Louis Philippe: This is not a Pear!

     The story is one that goes down as maybe one of the greatest in French art history. Who knew that the drawing of a pear could land you in prison for fifteen months with an additional 10,000 franc fine on top of that! The date was November 14th, 1831. Charles Philipon, a lithographer, caricaturist, and journalist, then 29 years of age, ran a year-old weekly by the name of La Caricature.

Charles Philipon

The journal was notorious for its provocations, and by that November date, Philipon had been subject to eleven prosecutions. The royal government was cracking down on the press and Philipon had been taken to court in Paris for his “transgressions.” This time, his drawings were charged with "outrage against the person of the King." The reason for his trial was due to the fact that he had published a drawing in his weekly showing that the head of the king, Louis-Philippe, could be magically transformed into a pear in just four easy steps (the word for 'pear' – poire – was common slang for "dupe" in France at the time).

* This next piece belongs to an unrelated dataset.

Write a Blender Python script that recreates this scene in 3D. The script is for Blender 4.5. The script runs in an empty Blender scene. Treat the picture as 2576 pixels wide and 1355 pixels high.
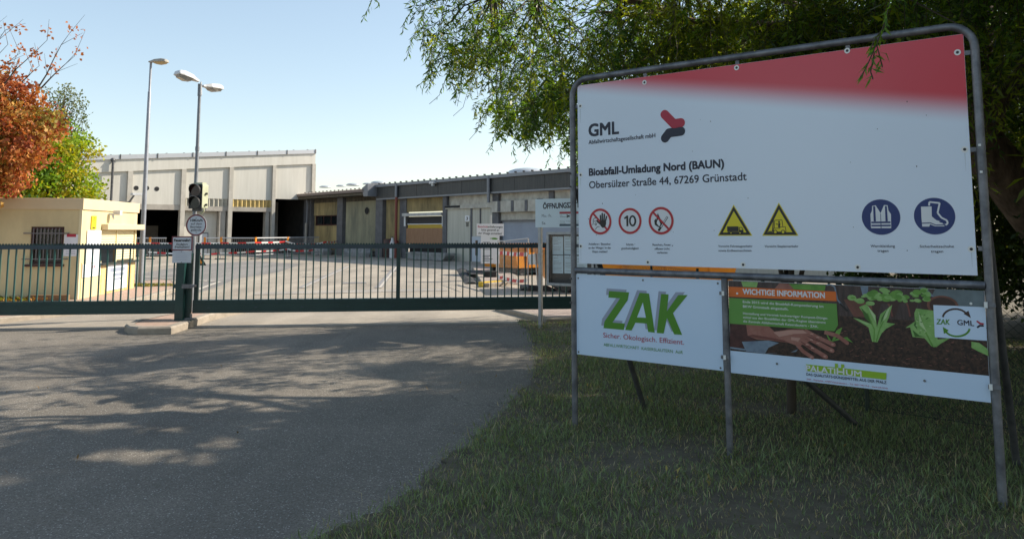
import bpy, math, random
import numpy as np
from mathutils import Vector, Matrix

# ------------------------------------------------------------------ camera, sky, sun, exposure
SC = bpy.context.scene
R = math.radians
FPX, PX, PY = 1930.0, 1288.0, 387.0          # focal length and principal point, in pixels of a 2576 wide picture
PITCH = math.atan(193.0 / 1930.0)
CAMZ = 1.65
cd = bpy.data.cameras.new("camera"); CAM = bpy.data.objects.new("camera", cd); SC.collection.objects.link(CAM)
CAM.location = (0, 0, CAMZ); CAM.rotation_euler = (math.pi / 2 + PITCH, 0, 0)
cd.sensor_fit = 'HORIZONTAL'; cd.sensor_width = 36; cd.lens = 36 * FPX / 2576
cd.shift_y = -(677.5 - PY) / 2576
cd.clip_start = 0.05; cd.clip_end = 3000
SC.camera = CAM
SUN_AZ, SUN_EL = R(20), R(36)                # azimuth from +X towards +Y
SUNV = Vector((math.cos(SUN_EL) * math.cos(SUN_AZ), math.cos(SUN_EL) * math.sin(SUN_AZ), math.sin(SUN_EL)))
wd = bpy.data.worlds.new("World"); SC.world = wd; wd.use_nodes = True
nt = wd.node_tree; bg = nt.nodes['Background']
sk = nt.nodes.new('ShaderNodeTexSky'); sk.sky_type = 'NISHITA'; sk.sun_disc = False
sk.sun_elevation = SUN_EL; sk.sun_rotation = math.pi / 2 - SUN_AZ
sk.air_density = 1.0; sk.dust_density = 0.7; sk.ozone_density = 1.6
tn = nt.nodes.new('ShaderNodeMix'); tn.data_type = 'RGBA'; tn.blend_type = 'MULTIPLY'; tn.inputs[0].default_value = 1.0; tn.inputs[7].default_value = (1.36, 1.335, 1.25, 1)
hsv = nt.nodes.new('ShaderNodeHueSaturation'); hsv.inputs['Saturation'].default_value = 1.0
gam = nt.nodes.new('ShaderNodeGamma'); gam.inputs[1].default_value = 0.74; nt.links.new(sk.outputs[0], gam.inputs[0]); nt.links.new(gam.outputs[0], tn.inputs[6]); nt.links.new(tn.outputs[2], hsv.inputs['Color']); nt.links.new(hsv.outputs[0], bg.inputs[0]); bg.inputs[1].default_value = 0.148
sl = bpy.data.lights.new("sun", 'SUN'); sl.energy = 4.5; sl.angle = R(0.53); sl.color = (1.0, 0.90, 0.76)
so = bpy.data.objects.new("sun", sl); SC.collection.objects.link(so); so.location = (20, 10, 30)
so.rotation_euler = SUNV.to_track_quat('Z', 'Y').to_euler()
SC.view_settings.view_transform = 'Standard'; SC.view_settings.look = 'None'
SC.view_settings.exposure = 0.70; SC.view_settings.gamma = 1.0

# ------------------------------------------------------------------ helpers
def ray(x, y):
    u = (x - PX) / FPX; v = (PY - y) / FPX
    cp, sp = math.cos(PITCH), math.sin(PITCH)
    return Vector((u, cp - v * sp, sp + v * cp))
def gnd(x, y, z=0.0):
    r = ray(x, y); t = (z - CAMZ) / r.z
    return Vector((r.x * t, r.y * t, z))
def dep(x, y, Y):
    r = ray(x, y); t = Y / r.y
    return Vector((r.x * t, Y, CAMZ + r.z * t))
class Plane:
    """vertical plane: s runs along d (to the right as seen), b away from the viewer, h is height"""
    def __init__(s, O, d):
        s.O = Vector((O[0], O[1], 0)); s.d = Vector((d[0], d[1], 0)).normalized()
        s.n = Vector((s.d.y, -s.d.x, 0))
        s.M = Matrix(((s.d.x, -s.n.x, 0, s.O.x), (s.d.y, -s.n.y, 0, s.O.y), (0, 0, 1, 0), (0, 0, 0, 1)))
    def sh(s, x, y, b=0.0):
        r = ray(x, y); C = Vector((0, 0, CAMZ)); O = s.O - s.n * b
        t = (O - C).dot(s.n) / r.dot(s.n); P = C + r * t
        return ((P - s.O).dot(s.d), P.z)
    def s(s, x, y, b=0.0): return s.sh(x, y, b)[0]
    def h(s, x, y, b=0.0): return s.sh(x, y, b)[1]
    def pt(s, a, h, b=0.0): return s.M @ Vector((a, b, h))
def crop(x0, y0, k):                          # reads measurements taken in an enlarged crop of the photograph
    return lambda x, y: ((x0 + x / k) * 0.78489, (y0 + y / k) * 0.78489)
def srcpx(x, y): return (x * 0.78489, y * 0.78489)

_txt = {}
def text_mesh(s, off=0.0):
    key = (s, off)
    if key not in _txt:
        c = bpy.data.curves.new("t", 'FONT'); c.body = s; c.size = 1.0; c.offset = off; c.resolution_u = 3
        c.fill_mode = 'FRONT'
        o = bpy.data.objects.new("t", c)
        me = o.to_mesh()
        v = [(a.co.x, a.co.y) for a in me.vertices]; f = [tuple(p.vertices) for p in me.polygons]
        o.to_mesh_clear(); bpy.data.objects.remove(o); bpy.data.curves.remove(c)
        _txt[key] = (v, f)
    return _txt[key]
CAPH = max(p[1] for p in text_mesh("H")[0])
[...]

His choice of defense at his trial would be one that would become legend. Taking the stand, Philipon argued that maybe his cartoon DID look like the King. But what was the "resemblance"? Something that could never be the property of a "single man" he argued. Philipon then presented the court with a quick sketch he did of the same four drawings, the sequence again showing Louis-Philippe’s head morphing into a pear. There was no doubt that the sketches were held together by imperceptible links. The first did indeed look like Louis Philippe and the last resembled the first in a way, however, it was clearly a pear.

Philipon's Defence Sketches

Philipon then began to attack the terms of trial stating that if “resemblance” could be owned, then the system would lead the law into absurdity. Where would it end? He then declared that a king may only be recognized by his symbols, and since his portrait had no crown, or written title or name, then how would it be possible to say that this was a depiction of the “real” king? The royally backed court took little sympathy, and his newspaper was seized by the state. In prison, however, Philipon would notice that the walls of his cell were covered in pear graffiti. Similar caricatures would spring up all over Paris and France for the next decade. The unintended consequence of the affair would only popularize the image, especially among the illiterate. The artists that followed in Philipon’s footsteps (Daumier for example) would turn the pear into a hated image subject to the mercy of public rage and would further inflict a variety of symbolic tortures on the Louis-Philippe, depicting the pear hanged, drawn, and quartered, and much more.

When Philipon was later accused of inciting regicide due to a drawing of the pear on a pedestal on the site where Louis XVI was guillotined, he simply retorted that if anything, he could only be accused of inciting the public to “make some jam”!